Il n’y a de positif que ce qui est idéal,
Il n’y a qu’un droit.

Deux propositions que l’histoire justifiera ; colonnes du monde moral.

ii.

Les traditions de l’humanité sont foncièrement vraies. Écrites et rédigées, quand les sociétés sont assises, elles associent la naïveté et la réflexion, l’allégorie et la réalité, les illusions poétiques des premiers âges, et cette autre poésie, sœur de la philosophie, poésie qui comprend et anime tout, trouvant la puissance d’unir étroitement le symbole et la pensée. Il faut donc se servir avec discernement des traditions pour reconstruire l’histoire de l’humanité.

Les traditions hébraïques plus nouvelles, moins compliquées et plus simples que les traditions indostanes et égyptiennes, concordent avec les sentimens des autres peuples, en nous montrant l’homme et le monde débutant par l’innocence. Quand cet âge d’or se fut laissé ternir, le règne de la force brutale commença, époque des géans[1]. Le châtiment ne tarda pas à suivre, époque du déluge. Voilà les préludes de l’histoire du genre humain, voilà comment il s’est représenté ses premiers jours, voilà ce qu’il prend pour des souvenirs.

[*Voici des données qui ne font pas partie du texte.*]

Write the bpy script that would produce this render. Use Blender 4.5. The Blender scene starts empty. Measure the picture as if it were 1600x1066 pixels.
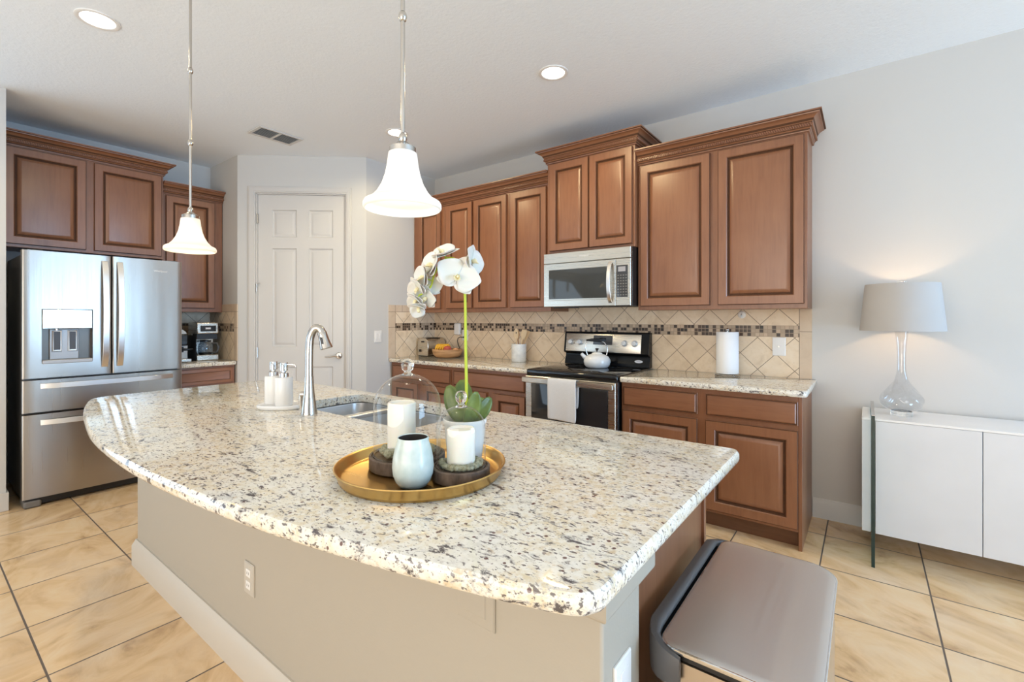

Mais l’histoire commence sur la terre encore trempée des eaux

  1. Quelques auteurs, entre autres Boulanger (Antiquité dévoilée), ont considéré la gigantomachie comme un emblème des révolutions subies par la nature. Sans répudier entièrement cette explication, nous préférons de notre côté voir dans la fable des géans le règne de la force brutale avant l’intervention du droit.